Sono trascorse ormai cinque settimane dalla chiusura delle urne e sulla scena politica italiana regnano sovrane confusione ed incertezza.

Che a monte la colpa di questa situazione sia di Ettore Rosato e della sua inqualificabile legge elettorale è risaputo perfino dai sampietrini di Piazza del Popolo.

A rendere però ogni giorno più tortuoso e travagliato il cammino verso la soluzione della crisi concorrono le irragionevolezze e le irresponsabilità di tutti i protagonisti del teatrino politico.

Si è costretti ancora una volta a prendere atto che ad essere trascurata e mortificata dal menefreghismo della  politica, con la “p” minuscola, è la volontà del Popolo Sovrano che ha chiesto con forza, con il voto del 4 marzo, il radicale rinnovamento nel governo del Paese.

Sarebbe doveroso che tutti insieme, a cominciare dal Capo dello Stato, facessero propria, senza tentennamenti, la istanza di cambiamento espressa  dagli elettori, e soltanto da questa istanza si sentissero vincolati nel cercare la soluzione alla crisi di governo.

Basterebbe, d’altra parte, recuperando almeno un po’ di intelligenza politica e di attenzione per le difficoltà del Paese, che i principali protagonisti riflettessero su alcuni dati di fatto:

1. Pressoché 17 milioni di elettori, vale a dire uno su due, hanno concentrati i loro voti su due sole forze politiche, le uniche che gli italiani considerano fautrici di un possibile cambiamento (M5S = 32,08% - Lega = 17,37%);

2. Il PD, dopo aver governato negli ultimi cinque anni con Renzi prima, e Gentiloni poi, è stato solennemente bocciato nelle urne;

3. Poiché incompatibile con la precisa domanda di cambiamento, non dovrebbe neppure essere presa in considerazione la proposta-pretesa di Berlusconi di partecipare con FI alla formazione del nuovo governo.

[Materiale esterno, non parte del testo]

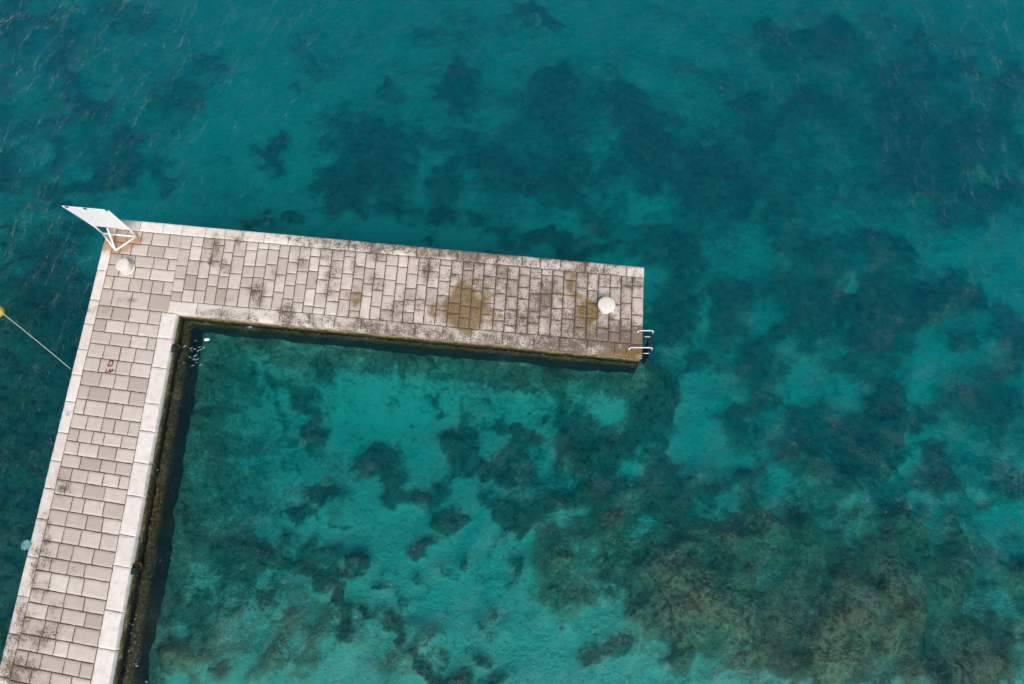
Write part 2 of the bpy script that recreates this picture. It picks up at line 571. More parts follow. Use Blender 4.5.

Un esecutivo che vedesse la partecipazione di FI, dopo che Berlusconi ha già governato a più riprese e per oltre venti anni, olezzerebbe di muffa.

4. Il Paese non può permanere a lungo in una situazione di blocco senza compromettere la modesta ripresa in atto, ma soprattutto senza rischiare di trovarsi alla mercé della speculazione dei mercati con pesanti conseguenze anche sui conti pubblici. “L’Italia non può permettersi una paralisi prolungata” sostiene oggi in un suo editoriale il Financial Times.

5. Qualora si dimostrasse non attuabile un governo di coalizione tra le sole due formazioni fautrici del cambiamento, ogni soluzione diversa sarebbe vissuta dall’elettorato come un nuovo affronto della classe politica. Sarebbe perciò auspicabile che il Capo dello Stato, prima di mettere mano ad un governo-pateracchio, tecnico o di scopo che sia, si preoccupasse di sollecitare le Camere affinché in tempi brevi predispongano una nuova legge elettorale, per un immediato ritorno alle urne.

Si tratta di fattori oggettivi, dai quali non dovrebbe prescindere qualsiasi ipotesi di lavoro per la formazione del nuovo governo.

Ora, però, aldilà delle liturgie costituzionali che Mattarella dovrà rispettare convocando, ad esempio, il secondo giro di consultazioni che è prevedibile non abbia miglior sorte del primo, a condizionare i tempi subentrano anche gli interessi di bottega delle diverse forze politiche.

Ad esempio il PD, alle prese con sfaccettate incompatibilità intestine, di certo non uscirà allo scoperto prima del 21 aprile quando si riunirà l’assemblea nazionale.

La Lega, dal canto suo, prima di assumere una responsabilità di governo, potrebbe essere interessata a conoscere il risultato delle elezioni regionali che si terranno in Molise (22 aprile) ed in Friuli Venezia Giulia (29 aprile).

A questo punto è evidente che se il Capo dello Stato confermasse un atteggiamento di attesa nella speranza che siano le forze politiche a trovare il bandolo di questa aggrovigliata matassa, la crisi si risolverebbe solo... alle calende greche.

Ed a pagare il conto di questa irresolutezza sarebbero ancora la classi più deboli ed emarginate che, con il loro grido di aiuto, hanno contribuito a far fermentare la richiesta di cambiamento.